Notice of Violation of IEEE Publication Principles

"Power Factor Correction in Z-Source Resonant Converter for Wireless Power Transfer Applications"
by D. Venkatesan and S. Radhika
in the Proceedings of the 2018 IEEE International Conference on System, Computation, Automation and Networking (ICSCA), July 2018, pp.1-10

After careful and considered review of the content and authorship of this paper by a duly constituted expert committee, this paper has been found to be in violation of IEEE's Publication Principles.

This paper is a duplication of the original text from the paper cited below. The original text was copied without attribution (including appropriate references to the original author(s) and/or paper title) and without permission.

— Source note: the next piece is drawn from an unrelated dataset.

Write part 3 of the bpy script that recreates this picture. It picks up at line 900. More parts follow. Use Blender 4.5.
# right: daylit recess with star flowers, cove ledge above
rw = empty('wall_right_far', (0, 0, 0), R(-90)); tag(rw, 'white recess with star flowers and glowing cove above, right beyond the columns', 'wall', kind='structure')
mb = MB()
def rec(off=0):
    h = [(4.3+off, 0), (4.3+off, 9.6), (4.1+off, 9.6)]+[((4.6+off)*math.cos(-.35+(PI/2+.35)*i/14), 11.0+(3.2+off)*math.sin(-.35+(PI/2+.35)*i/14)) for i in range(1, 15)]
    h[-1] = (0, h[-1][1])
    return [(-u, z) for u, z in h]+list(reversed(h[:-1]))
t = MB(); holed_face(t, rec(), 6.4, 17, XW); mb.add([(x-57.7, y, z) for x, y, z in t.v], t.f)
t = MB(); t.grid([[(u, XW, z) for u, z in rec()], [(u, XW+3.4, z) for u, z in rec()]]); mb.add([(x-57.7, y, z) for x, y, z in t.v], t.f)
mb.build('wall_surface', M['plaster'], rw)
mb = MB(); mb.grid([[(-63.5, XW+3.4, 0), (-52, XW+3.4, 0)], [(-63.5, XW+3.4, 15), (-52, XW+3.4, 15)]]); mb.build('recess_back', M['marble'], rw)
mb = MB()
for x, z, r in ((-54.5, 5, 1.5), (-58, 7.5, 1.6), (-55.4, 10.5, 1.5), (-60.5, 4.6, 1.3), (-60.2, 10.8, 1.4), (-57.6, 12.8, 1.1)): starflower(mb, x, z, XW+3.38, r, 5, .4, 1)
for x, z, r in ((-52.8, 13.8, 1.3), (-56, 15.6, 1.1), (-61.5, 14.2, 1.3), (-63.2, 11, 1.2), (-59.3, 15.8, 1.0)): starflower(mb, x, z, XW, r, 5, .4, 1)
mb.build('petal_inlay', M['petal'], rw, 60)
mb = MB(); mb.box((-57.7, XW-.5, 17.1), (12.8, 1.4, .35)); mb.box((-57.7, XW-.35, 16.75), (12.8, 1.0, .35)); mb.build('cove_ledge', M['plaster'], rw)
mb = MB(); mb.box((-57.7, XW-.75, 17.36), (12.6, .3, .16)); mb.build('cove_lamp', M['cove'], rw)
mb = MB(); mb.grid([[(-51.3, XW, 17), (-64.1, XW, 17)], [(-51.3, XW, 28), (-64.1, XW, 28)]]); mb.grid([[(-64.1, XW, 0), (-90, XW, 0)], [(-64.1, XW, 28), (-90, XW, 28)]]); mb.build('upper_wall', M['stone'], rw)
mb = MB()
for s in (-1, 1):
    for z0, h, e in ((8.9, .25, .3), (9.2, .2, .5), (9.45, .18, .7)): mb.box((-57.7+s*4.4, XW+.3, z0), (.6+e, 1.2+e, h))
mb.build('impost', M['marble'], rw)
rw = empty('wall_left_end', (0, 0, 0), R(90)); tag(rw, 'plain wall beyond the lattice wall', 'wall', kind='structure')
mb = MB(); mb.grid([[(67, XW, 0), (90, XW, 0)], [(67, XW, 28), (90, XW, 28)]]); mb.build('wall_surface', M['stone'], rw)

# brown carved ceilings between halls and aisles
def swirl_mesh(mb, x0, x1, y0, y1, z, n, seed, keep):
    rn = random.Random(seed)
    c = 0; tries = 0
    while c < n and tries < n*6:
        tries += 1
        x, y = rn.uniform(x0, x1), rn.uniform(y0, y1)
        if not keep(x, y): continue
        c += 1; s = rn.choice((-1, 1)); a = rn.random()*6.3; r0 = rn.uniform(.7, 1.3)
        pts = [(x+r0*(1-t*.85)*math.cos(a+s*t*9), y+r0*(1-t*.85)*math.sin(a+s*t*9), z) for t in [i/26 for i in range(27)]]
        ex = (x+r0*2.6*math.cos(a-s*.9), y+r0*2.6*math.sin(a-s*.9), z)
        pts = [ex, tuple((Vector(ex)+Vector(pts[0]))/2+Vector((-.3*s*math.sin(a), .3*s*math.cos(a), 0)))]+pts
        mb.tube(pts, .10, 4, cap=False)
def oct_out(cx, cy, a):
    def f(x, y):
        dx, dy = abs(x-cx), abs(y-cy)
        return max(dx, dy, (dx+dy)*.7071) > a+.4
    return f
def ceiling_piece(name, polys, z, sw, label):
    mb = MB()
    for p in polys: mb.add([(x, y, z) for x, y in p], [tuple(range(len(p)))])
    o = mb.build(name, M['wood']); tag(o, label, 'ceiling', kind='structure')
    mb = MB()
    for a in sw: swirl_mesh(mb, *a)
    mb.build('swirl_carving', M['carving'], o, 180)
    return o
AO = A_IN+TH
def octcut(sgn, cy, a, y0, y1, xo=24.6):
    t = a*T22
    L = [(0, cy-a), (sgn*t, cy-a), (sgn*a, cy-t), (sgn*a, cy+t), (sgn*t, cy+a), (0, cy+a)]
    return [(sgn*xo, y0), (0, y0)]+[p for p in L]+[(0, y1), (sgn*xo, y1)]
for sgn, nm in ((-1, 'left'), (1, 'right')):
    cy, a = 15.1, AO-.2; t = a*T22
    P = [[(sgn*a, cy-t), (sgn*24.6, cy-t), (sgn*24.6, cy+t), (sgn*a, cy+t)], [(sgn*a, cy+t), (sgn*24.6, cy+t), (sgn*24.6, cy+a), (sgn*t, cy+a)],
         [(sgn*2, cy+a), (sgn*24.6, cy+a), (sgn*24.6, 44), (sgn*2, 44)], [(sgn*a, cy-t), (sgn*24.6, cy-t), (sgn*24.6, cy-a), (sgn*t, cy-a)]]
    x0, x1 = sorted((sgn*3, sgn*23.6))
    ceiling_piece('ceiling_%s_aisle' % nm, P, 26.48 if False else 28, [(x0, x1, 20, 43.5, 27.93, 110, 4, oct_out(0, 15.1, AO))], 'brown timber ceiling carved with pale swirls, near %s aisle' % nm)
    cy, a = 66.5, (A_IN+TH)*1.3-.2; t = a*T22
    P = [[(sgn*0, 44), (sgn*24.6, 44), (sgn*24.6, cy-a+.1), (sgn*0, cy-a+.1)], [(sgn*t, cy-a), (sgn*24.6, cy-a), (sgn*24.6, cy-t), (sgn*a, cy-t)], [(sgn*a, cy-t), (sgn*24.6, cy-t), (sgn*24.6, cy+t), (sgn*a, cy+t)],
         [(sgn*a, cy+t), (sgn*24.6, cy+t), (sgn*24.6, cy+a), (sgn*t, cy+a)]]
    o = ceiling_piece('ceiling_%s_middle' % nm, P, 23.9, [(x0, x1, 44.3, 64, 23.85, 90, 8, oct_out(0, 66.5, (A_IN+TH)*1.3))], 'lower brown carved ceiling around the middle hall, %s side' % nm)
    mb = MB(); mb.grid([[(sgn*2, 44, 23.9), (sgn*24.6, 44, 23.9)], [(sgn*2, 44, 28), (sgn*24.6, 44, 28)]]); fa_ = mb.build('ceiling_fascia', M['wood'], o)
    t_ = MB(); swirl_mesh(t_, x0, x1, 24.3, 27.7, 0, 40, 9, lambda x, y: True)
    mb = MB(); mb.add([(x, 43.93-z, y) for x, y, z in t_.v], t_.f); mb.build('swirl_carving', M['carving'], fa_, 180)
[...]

Due to the nature of this violation, reasonable effort should be made to remove all past references to this paper, and future references should be made to the following article:

"Z-Source Resonant Converter With Power Factor Correction for Wireless Power Transfer Applications"
by Nomar S. Gonzalez-Santini, Hulong Zeng, Yaodong Yu, and Fang Zheng Peng
in IEEE Transactions on Power Electronics, November 2016, pp.7691-7700


In this paper the Z-source converter is introduced to power factor correction (PFC) applications. The concept is demonstrated through a wireless power transfer (WPT) system for electric vehicle battery charging, namely Z-source resonant converter (ZSRC). Due to the Z-source network (ZSN), the ZSRC inherently performs PFC and regulate the system output voltage simultaneously, without adding extra semiconductor devices and control circuitry to the conventional WPT system such as conventional PFC converters do. In other words, the ZSN can be categorized as a family of the single stage PFC converters. In addition, the ZSN is suitable for high power applications since it is immune to shoot-through states, which increases reliability and adds a boost feature to the system. The ZSRC-based WPT system operating principle is described and analyzed in this paper. Simulations, and experimental results based on a 1-kW prototype with 20-cm air gap between the system primary and secondary side are presented to validate the analysis, and demonstrate the effectiveness of the ZSN in the PFC of the WPT system.